Saturday 6 July 2019

The Secret Life of Pets 2 ★★☆☆☆

The Secret Life of Pets 2 is a decent kids film, and I’ve seen my fair share over the past couple of years. I’ve arguably seen a few too many, and I made the mistake of rewatching Up a day before watching Pets 2. The balloon-fueled drama filled my mind for long intervals during the latter, and it made it hard to judge the more recent animation by any fair metric. In comparison, Pets 2 is a hastily cobbled sequel that doesn’t match up by any stretch of the imagination, but it’s not completely dire.

The original Secret Life of Pets was a massive commercial success back in 2016, earning $875.5 million from a budget of $75 million. It’s no wonder Illumination decided to make a sequel, even if they didn’t really have a compelling story to tell. Your children will be happy to hear that *Max and Duke (Eric Stonestreet) are back for the second instalment, which now has a trio of stories. 

The main arc sees the cowardly pooch in the lead role struggling with overprotectiveness as toddler Liam begins to grow up. Side plots involve Gidget (Jenny Slate), who is busy trying to rescue Max’s favourite toy from a crazy cat lady’s house, and Kevin Hart’s rabbit superhero Snowball who decides to rescue an abused white tiger. He’s assisted by Daisy (Tiffany Haddish), and Harrison Ford joins the cast as surly sheepdog Rooster. The A, B and C plots eventually intertwine with fairly amusing consequences.

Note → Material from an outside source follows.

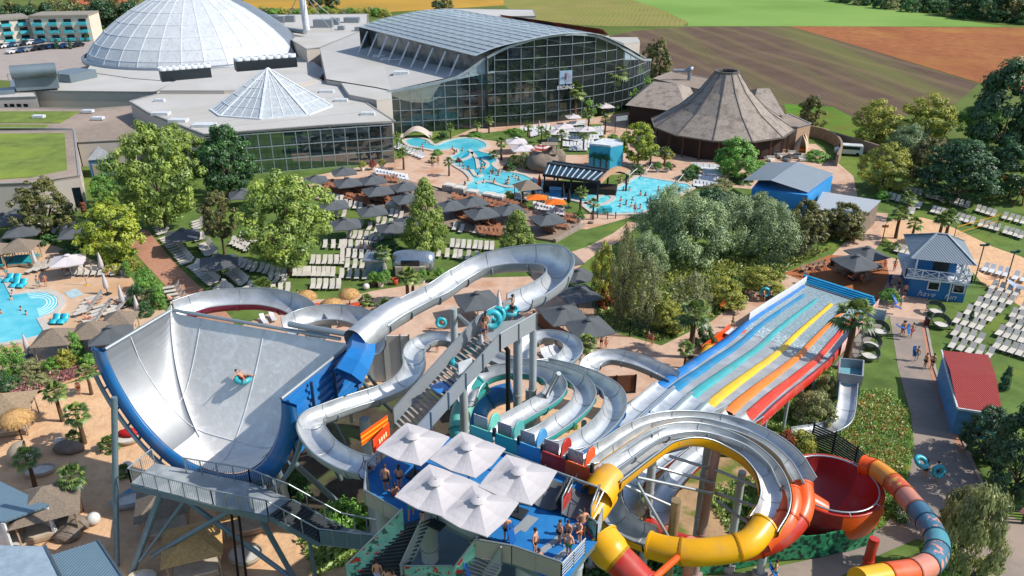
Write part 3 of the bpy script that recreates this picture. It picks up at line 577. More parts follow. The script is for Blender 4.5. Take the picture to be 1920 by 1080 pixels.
def car_proto():
    r = thing('parked_car', 'parked car', 'car', (0, 0, 0)); q = MB()
    prof = [(-2.1, .35), (-2.15, .8), (-1.3, .95), (-.75, 1.42), (.85, 1.45), (1.6, 1.0), (2.1, .9), (2.15, .35)]
    for s, e in ((-.86, .86),): q.add([(x, s, z) for x, z in prof]+[(x, e, z) for x, z in prof], [tuple(range(8)), tuple(range(15, 7, -1))]+[(i, 8+i, 8+(i+1) % 8, (i+1) % 8) for i in range(8)])
    q.build('body', mat('car paint dark', '#20262e', .25, .3), r)
    MB().box((.05, 0, 1.2), (1.9, 1.76, .32)).build('window', MATS['dark window'], r)
    for x in (-1.35, 1.35):
        for y in (-.8, .8): MB().tube([(x, y-.1, .33), (x, y+.1, .33)], .33, 10).build('wheel', M_tyre, r)
    return proto(r)
cp = car_proto(); cm = [MATS['car paint dark'], mat('car paint silver', '#9aa0a4', .3, .4), mat('car paint blue', '#25466e', .3, .3), mat('car paint white', '#c9c9c7', .3)]
cn = ['black', 'silver', 'blue', 'white']; k = 0
for (x0, y0, x1, y1, nr, rw) in ((0, 91, 70, 82, 7, 'in the hotel car park row next to the balconies'), (26, 100, 98, 91, 6, 'in the car park row nearer the dome'), (124, 90, 145, 88, 3, 'by the small hedge right of the hotel')):
    for i in range(nr):
        j = (i*7+k*3) % 4 if rnd.random() < .7 else 0; place(cp, G(lerp(x0, x1, i/(nr-1)), lerp(y0, y1, i/(nr-1)), .03), R(70)+rnd.uniform(-.05, .05), 1.15, f'{ORD[i]} car from the left, {cn[j]}, {rw}', 'cars in the hotel car park', over={'body': cm[j]})
    k += 1
a = G(1590, 290, .03); t = thing('van', 'white van with dark windows parked behind the curved wall', 'van', a); q = MB(); M = Matrix.Rotation(R(165), 3, 'Z')
pv = [(-2.4, .4), (-2.4, 1.9), (-2.2, 2.0), (1.2, 2.0), (1.9, 1.2), (2.5, 1.0), (2.5, .4)]
q.add([a+M@V((x, -.95, z)) for x, z in pv]+[a+M@V((x, .95, z)) for x, z in pv], [tuple(range(7)), tuple(range(13, 6, -1))]+[(i, 7+i, 7+(i+1) % 7, (i+1) % 7) for i in range(7)])
q.build('body', MATS['car paint white'], t); MB().box(a+V((0, 0, 1.55)), (3.6, 1.96, .55), R(165)).build('window', MATS['dark window'], t)
for x in (-1.5, 1.6):
    for y in (-.9, .9): c = a+M@V((x, y, .36)); d = M@V((0, .1, 0)); MB().tube([c-d, c+d], .36, 10).build('wheel', M_tyre, t)
P = spline([G(x, y) for x, y in ((1516, 255), (1545, 262), (1568, 276), (1575, 292), (1567, 312))], 5); o = along(P, .4, 2.2, 0, 'garden_wall', layer(mat('stone wall', '#8f7c68', .9, var=.2, scale=2), '#6a5a4c', 1, .5, .7, .6)); tag(o, 'curved stone wall sweeping round the parked van', 'wall')
P = spline([G(x, y) for x, y in ((1512, 252), (1580, 272), (1640, 290), (1700, 312))], 5); o = along(P, .4, 2.0, 0, 'garden_wall', MATS['stone wall']); tag(o, 'long straight stone wall along the edge of the field', 'wall')
zb = 3.2; P = [G(x, y, zb) for x, y in ((1036, 303), (1180, 325), (1125, 342), (1018, 328))]
t = thing('pool_bar', 'open pool bar with dark arched roof and white roof bars', 'bar', V((P[3].x, P[3].y, 0)))
a, b, c, d = P[3], P[2], P[1], P[0]; ra, rb = lerp(a, d, .5)+V((0, 0, 1.1)), lerp(b, c, .5)+V((0, 0, 1.1)); q, q2 = MB(), MB()
q.add([a, b, rb, ra], [(0, 1, 2, 3)], 0); q.add([ra, rb, c, d], [(0, 1, 2, 3)], 0); q2.bar(a, b, .35, .4); q2.bar(c, d, .35, .4); q2.bar(lerp(a, ra, .9), lerp(b, rb, .9), .8, .2)
q.build('roof', mat('dark blue roof', '#2b4a5c', .25, .2), t); q2.build('roof_beams', M_dark, t); q = MB()
for k in range(11): f = (k+.5)/11; q.bar(lerp(a, b, f)+V((0, 0, .1)), lerp(lerp(a, b, f), lerp(ra, rb, f), .75)+V((0, 0, .1)), .15, .1)
q.build('white_roof_bars', MATS['white paint'], t); q = MB(); ac = [lerp(b, c, f)+V((0, 0, 1.3*sin(pi*f)+.1)) for f in [i/10 for i in range(11)]]
for i in range(10): q.bar(ac[i], ac[i+1], .35, .8)
q.build('arch_gable', mat('painted arch', '#c58a5c', .6, c2='#b8a08c', scale=1.), t); q = MB()
for e, f in ((a, b), (d, c)):
    for i in range(5): p = lerp(e, f, .03+i*.235); q.bar(V((p.x, p.y, 0)), p, .28)
q.build('posts', M_dark, t); cen = (a+b+c+d)/4; MB().box(V((cen.x, cen.y, .6)), (12, 3, 1.1), -.2).build('counter', MATS['dark wood'], t)
t = block('mural_kiosk', 'turquoise kiosk with painted palm trees and white roof', 'kiosk', [(1105, 272), (1130, 262), (1170, 265), (1168, 272), (1145, 276)], 4.6, mw=mat('turquoise mural', '#2f8fae', .6, c2='#3aa6bd', scale=.4), mr=MATS['white paint'], parapet=0)
w0, w1 = G(1107, 272, 4.6), G(1144, 276, 4.6); q = MB(); q2 = MB()
for k, f in enumerate((.22, .55, .85)):
    p = lerp(w0, w1, f); p = V((p.x, p.y-.12, 0)); dd = (w1-w0).normalized(); q2.bar(p, p+V((0, 0, 2.6)), .2, .05)
    for j in range(9): an = pi*j/8-.1; e = p+dd*(1.3*cos(an))+V((0, 0, 2.6+.9*sin(an)-.35*abs(cos(an)))); q.bar(p+V((0, 0, 2.6)), e, .28, .05)
q.build('painted_fronds', mat('painted green', '#1f5a3a', .7), t); q2.build('painted_trunks', mat('painted brown', '#3d3a30', .7), t)
M_tarp = mat('blue tarpaulin', '#3a8fd0', .5, var=.1, scale=.4, bump=.3, bscale=.6); M_corr = stripes(mat('grey corrugated roof', '#8c959b', .45, .3, var=.06), 1.2, R(35), '#6f7980', .5, .4)
P = [G(x, y, 5.2) for x, y in ((1393, 338), (1495, 304), (1564, 325), (1510, 360), (1440, 340))]
t = thing('blue_marquee', 'large bright blue tarpaulin hall with grey gabled roof', 'hall', V((P[0].x, P[0].y, 0)))
fl, fr_, bl, br_ = G(1410, 352, 4.6), G(1515, 365, 4.6), G(1440, 315, 4.6), G(1562, 328, 4.6); MB().prism([fl, fr_, br_, bl], 0, 4.5).build('tarpaulin_wall', M_tarp, t)
rf, rb = G(1445, 338, 6.2), G(1495, 304, 6.2); e1_, e2_, e3_, e4_ = G(1393, 338, 4.7), G(1515, 361, 4.7), G(1564, 325, 4.7), G(1440, 304, 4.7)
MB().add([e1_, rf, rb, e4_], [(0, 1, 2, 3)]).add([rf, e2_, e3_, rb], [(0, 1, 2, 3)]).build('roof', M_corr, t)
t = thing('corrugated_shed', 'long shed with white corrugated roof beside the blue hall', 'shed', G(1560, 400)); P = [G(x, y, 3.4) for x, y in ((1525, 394), (1542, 361), (1652, 378), (1623, 405))]
MB().add([p+V((0, 0, .15)) for p in P], [(3, 2, 1, 0)]).build('roof', stripes(mat('white corrugated roof', '#b9bdbf', .45, .2, var=.05), 1.3, R(12), '#8d9396', .5, .4), t); c = sum(P, V())/4; MB().prism([lerp(p, c, .06) for p in P], 0, 3.35).build('wall', mat('grey boards', '#75695f', .8), t)
zt = 5.2; P = [G(x, y, zt) for x, y in ((1712, 452), (1766, 450), (1829, 470), (1813, 501), (1695, 481)) ]
base = [G(x, y) for x, y in ((1700, 555), (1805, 568))]
t = thing('beach_house', 'blue two storey beach house with white balcony and hipped roof', 'building', base[0])
M_blue = stripes(mat('blue boards', '#2a6ea6', .6, var=.08, scale=.6), 3., 0, '#1f5a8c', .3, axis='Z'); M_wp = MATS['white paint']
fl, fr_ = base; d = (fr_-fl).normalized(); nr = V((-d.y, d.x, 0)); dp = 6.5; wd = (fr_-fl).length
def bh(u, v, z): return fl+d*u+nr*v+V((0, 0, z))
MB().prism([bh(0, 0, 0), bh(wd, 0, 0), bh(wd, dp, 0), bh(0, dp, 0)], 0, 2.7).build('ground_floor', M_blue, t)
MB().prism([bh(-.9, -1., 0), bh(wd+.1, -1., 0), bh(wd+.1, dp, 0), bh(-.9, dp, 0)], 2.7, 2.9, bottom=True).build('balcony_floor', M_wp, t)
MB().prism([bh(.9, .8, 0), bh(wd-1.4, .8, 0), bh(wd-1.4, dp, 0), bh(.9, dp, 0)], 2.9, zt).build('upper_floor', M_blue, t)
E = [bh(-.6, -.9, zt), bh(wd+.2, -.9, zt), bh(wd+.2, dp+.6, zt), bh(-.6, dp+.6, zt)]; c = sum(E, V())/4; ra, rb = c-d*.6+V((0, 0, 2.)), c+d*.6+V((0, 0, 2.))
M_hr = stripes(mat('ribbed grey roof', '#7f8a92', .4, .3, var=.05), 1.2, atan2(d.y, d.x), '#69747c', .6, .5)
MB().add(E+[ra, rb], [(0, 1, 5, 4), (2, 3, 4, 5), (3, 0, 4), (1, 2, 5)]).build('roof', M_hr, t)
q = MB()
for a, b in ((E[0], ra), (E[1], rb), (E[2], rb), (E[3], ra), (ra, rb)): q.bar(a+V((0, 0, .06)), b+V((0, 0, .06)), .22, .1)
q.build('roof_ridges', mat('ridge metal', '#a0a9ae', .4, .3), t)
q = MB(); C4 = [bh(-.8, 3, 2.9), bh(-.8, -.9, 2.9), bh(wd+.05, -.9, 2.9), bh(wd+.05, dp, 2.9)]
for a, b in zip(C4, C4[1:]):
    k = max(2, round((b-a).length/1.7))
    for z in (.15, 1.05): q.bar(a+V((0, 0, z)), b+V((0, 0, z)), .1)
    for i in range(k):
        x, y = lerp(a, b, i/k), lerp(a, b, (i+1)/k); q.bar(x, x+V((0, 0, 1.1)), .12); q.bar(x+V((0, 0, .15)), y+V((0, 0, 1.05)), .08); q.bar(x+V((0, 0, 1.05)), y+V((0, 0, .15)), .08)
    q.bar(b, b+V((0, 0, 1.1)), .12)
q.build('balcony_railing', M_wp, t); q = MB()
for u in (0.1, wd-1.2): q.bar(bh(u, -.8, 2.9), bh(u, -.8, zt), .16)
q.bar(bh(wd*.72, -.06, 0), bh(wd*.72, -.06, 2.7), .14); q.build('posts', M_wp, t)
for u in (2.6, 5.3): f = MB().box(bh(u, -.05, 1.75), (1.35, .12, 1.15), atan2(d.y, d.x)).build('window', M_wp, t); MB().box(bh(u, -.12, 1.75), (1.05, .06, .85), atan2(d.y, d.x)).build('pane', MATS['dark window'], f)
MB().box(bh(wd*.5, .75, 3.95), (1.6, .1, 1.5), atan2(d.y, d.x)).build('serving_hatch', M_dark, t)
rz = atan2(d.y, d.x); text('have', bh(2.0, -.1, .62), (pi/2, 0, rz), 1.05, M_wp, t, shear=.3); text('fun', bh(4.6, -.1, .62), (pi/2, 0, rz), 1.05, M_wp, t, shear=.3)
zt = 3.; t = thing('red_roofed_shed', 'blue grey shed with two red corrugated roof slopes', 'shed', G(1800, 790)); M_rr = stripes(mat('red corrugated roof', '#a23b31', .5, .1, var=.08), 1.7, R(-8), '#6d2420', .6, .5)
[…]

*Louis C.K no longer reprises the role of Max, given the multiple sexual harassment allegations he faced in 2017. Instead, Patton Oswalt takes up the mantle.

Most of the runtime is dedicated to showing Max attempting to get used to the child that his owners have thrust into his life. He soon becomes too anxious and is forced to wear the “cone of shame” as he struggles to adjust. It’s easy to empathise with his inability to deal with upheaval, but it isn’t really explored deeply. (Which is fair enough, given the target audience is younger children.) Each branch of the story is watchable, although it does start to lack direction by the midway point. You’ll watch a series of events happen in each of the plots, and there are a fair amount of laughs in between. Action sequences see monkeys and cannons in a circus-themed battle towards the end, but it does feel a little lopsided considering the talents of the cast.

It’s not a low-budget animation by any means, but it doesn’t compare to a typical Pixar offering in terms of humour, emotion, storytelling or visual quality.

Fans of the first should be happy enough to see their favourites return, and most children will be satisfied by the time the credits are rolling. So will most adults, but probably for different reasons. It’s worth mentioning that for such a short film (86 minutes), I lost count of how many times I glanced at my phone to see how long was left to go. It’s still half decent overall, but Pets 2 doesn’t really improve on the original in any meaningful way.